Siento vergüenza cada vez que transito por las calles y veo que la reconstrucción ni siquiera asoma su pelada. Porque en realidad percibo a esta como a un hombre mayor de poca cabellera que está a punto de jubilarse en un despacho de burócrata. Lento total.

Vergüenza porque los ciudadanos nos hemos quedado sentados esperando a que la reconstrucción nos saque a bailar la canción que todavía ni suena. Lerdos hasta las orejas, con la excepción de algunas instituciones privadas que andan preocupadas por cómo será el negocio.

Vergüenza que las autoridades regionales y locales se hayan estado peleando por el presupuesto de las obras. Peor aun, que la autoridad para la reconstrucción con cambios le haya dado más presupuesto a gobiernos que no solo han sido ineficientes en los últimos dos años sino, con mayúsculas, indolentes ante el sufrimiento ciudadano. Algunos anduvieron de vacaciones y otros, con descaro, pidieron días de descanso.

Vergüenza que otros vengan a tu ciudad y te pregunten qué haces para aportar con la reconstrucción.
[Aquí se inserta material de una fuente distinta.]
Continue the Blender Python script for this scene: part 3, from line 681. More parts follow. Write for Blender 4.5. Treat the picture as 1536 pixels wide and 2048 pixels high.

Como sociedad civil, si no te convocan, quéjate, pero levanta la mano y di esta boca es mía.

Vergüenza se siente cuando, pese a que han pasado seis meses de la desgracia por las lluvias y los huaicos, todavía observas que cientos de alumnos siguen estudiando entre paredes de paja rafia amarradas sobre ladrillos y palos, mientras los docentes hacen huelga para reclamar por sus salarios y su estabilidad laboral.

Vergüenza de plano porque todavía hay gente durmiendo en el suelo y rezando para que no haya un sismo y le caigan las esteras sostenidas con troncos. A la espera de que le construyan un hogar y puedan alimentar a los suyos.

Pero, más vergüenza siento cuando sé que hoy a quienes las lluvias y los huaicos solo les han mojado las sandalias, se han desentendido de aquellos que exigen a las autoridades acelerar la reconstrucción con un cambio a sexta velocidad. Porque, así como vamos, llega el fin de año y seguiremos en lo mismo.